Friday, August 25, 2006

Taking the Reins

Enough complaining, it's time for action.

Long ago Lenslinger got fed up with the assignments he was handed, and took matters into his own hands. I don't want to take on that much responsibility, yet, but I do plan on taking a more active role in deciding what stories I cover. It could have something to do with the mediocre story ideas coming from the morning meeting.

Three weeks ago I did a heat story with Scott. Last week I almost did another heat story with Scott. After wringing our grey matter for the first one, what could we do to make the next one different? Seriously. It's August, it's Louisiana, and it's hot. It was hot 10 years ago, it was hot yesterday, and it will be hot again tomorrow. In fact, it'll be hot until October. It's nothing new, and it's not news until something extraordinary happens.

The final straw, though, was our coverage of the officer's funeral one week ago. When he died, I knew his funeral was going to be the top story for that day, unless someone more important was killed, or a local refinery exploded. Somehow, the decision was made to only have one crew cover the event, and do a noon live shot. Ten minutes to noon, the producers have thier collective panties in a bunch, because the procession is leaving the church and heading to the grave site. The only problem is that the crew is stuck doing the live shot at the church, and the shot we can't miss is about two miles away from them.

So it falls on me to somehow get ahead of the procession so I can get the shot of the hearse rolling in under the giant flag suspended by two of the fire department's ladder trucks. By the way, I'm all the way across town at the station, where I have been for the last hour or so, with no assignments on my plate that would have conflicted with getting to the location ahead of schedule. Someone should have realized that a funeral that begins at 10 AM will probably end at 12 PM, so we might need another crew to cover the other end of the procession while the first crew does the live shot and makes its way there. I would have gladly gone in a live truck to set up a second shot, to be used in the second half hour of our noon show, to properly honor the fallen.
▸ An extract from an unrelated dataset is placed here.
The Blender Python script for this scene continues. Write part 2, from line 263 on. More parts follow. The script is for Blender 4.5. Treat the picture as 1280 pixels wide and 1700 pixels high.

Instead I have to drive like a man posessed, but I got the shot.

After all of that, I resolved that I would now attend the morning meetings. Maybe I can be the voice of reason, providing some insight on how things might actually happen in the field. If nothing else, my story ideas are just as mediocre as anyone elses!

3 comments:

turdpolisher said...

Now now O,

You know the suits don't want the voice or reason around while they're planning what passes for news in your shop. Been there, done that, that's why the meetings were moved from the newsroom where there's room for everyone to the small conference room wher photogs don't fit.

But I feel your pain. Good luck.

Widescreen said...

I think I am with Turd on this one. I have just come off a longer form show I was doing for 4 yrs. I was senior shooter on it and my word was like the voice of God. Except when we were in the office!

“Oh how long does it take to drive to so & so………..”

“3 and ½ hours at the least”

“Nah, reckon you can do it in 2”

“Fine, then why ask!”

Everyday there was something I banged my head on the wall about. Distance and set up times. If I foresaw a problem it was seen as being an obstruction not an anticipatory solution. If I had a story idea, there always needed to be an ‘angle’. If I suggested a better way to shoot it, it meant I was being a prima dona cameraman and if I thought their ideas sucked then I was being difficult!

I made up for it on the road. Now I am back on general news for a while and I am seen as the big cheese shooter from the ‘other’ department and I have my god voice back!

By all means, give it a go and hopefully you have a better production team than I did.

Brian said...

I used to try to be the voice of reason in the meeting, only to be met with the same attitude widescreen described.

It got to be too frustrating to me to have my opinion (based on more years of experience than most of theirs combined) that I either just stopped attending the meeting.

Now I just try to adjust the ill-concieved plan as best as I can...to polish a turd, if you will.